Comment 19 for bug 452149

Revision history for this message
Ben Romer (bromer) wrote :

GEdit has Edit->Delete, and is an undoable action, but still gets the ISO No symbol. This is incorrect given this new definition about what GTK_EDIT_DELETE is supposed to mean, but how would this be corrected? What would we change the stock icon to for the trash can to be displayed?

Further, if I enable the Delete action in Nautilus, I get the ISO No symbol and not the minus sign, meaning that even the shell has it wrong.

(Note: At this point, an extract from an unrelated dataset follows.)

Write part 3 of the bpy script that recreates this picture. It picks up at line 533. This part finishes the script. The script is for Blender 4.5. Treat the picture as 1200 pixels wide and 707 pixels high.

This change of meaning was not well thought out and I question the sanity of telling every application developer that GTK_EDIT_DELETE doesn't actually mean "delete". Does it really make sense to require a patch and rebuild of *every*single*app* that uses it because someone decided that they wanted to change the semantics of the word "delete"? And GTK_LIST_REMOVE is inappropriate for text and anything else that isn't a list, so what are we to use then?

Suggestions:

Take this change and put it to a general vote, with the icon team getting one vote, and every single app developer affected by this change one vote. A simple "Should the use of GTK_EDIT_DELETE imply reversability?" yea or nay vote should work.

Or, leave GTK_EDIT_DELETE alone, and in the next version of GTK, introduce a GTK_EDIT_UNDOABLE_DELETE that has the new semantics, and *request* developers to switch to the new one for undoable deletes. Link GTK_EDIT_DELETE to the minus sign and GTK_EDIT_UNDOABLE_DELETE to the trash can.

Or, in the next version of GTK, make GTK_EDIT_DELETE obsolete, and replace it with some other constants like GTK_UNDOABLE_DELETE and GTK_PERMANENT_DELETE to force developers to use the new semantics.

In any case, you really ought to put the trash icon back in for the current release, as the ISO No symbol is completely inappropriate for the act of deletion in any context, undoable or not, and is graphically inconsistent with the icon *currently* displayed for GTK_UNDELETE. I suppose the icon is meant as a "don't use" hint for developers who are using the Humanity theme during development, but the correct way to tell them is to deprecate or obsolete the constant for it.

Also: is there a bug tracker on the GNOME website that those of us who feel strongly about this issue should be following? The GIT patch link in comment 14 above appears to be invalid now, and I'd like to actually participate in the discussion, if possible.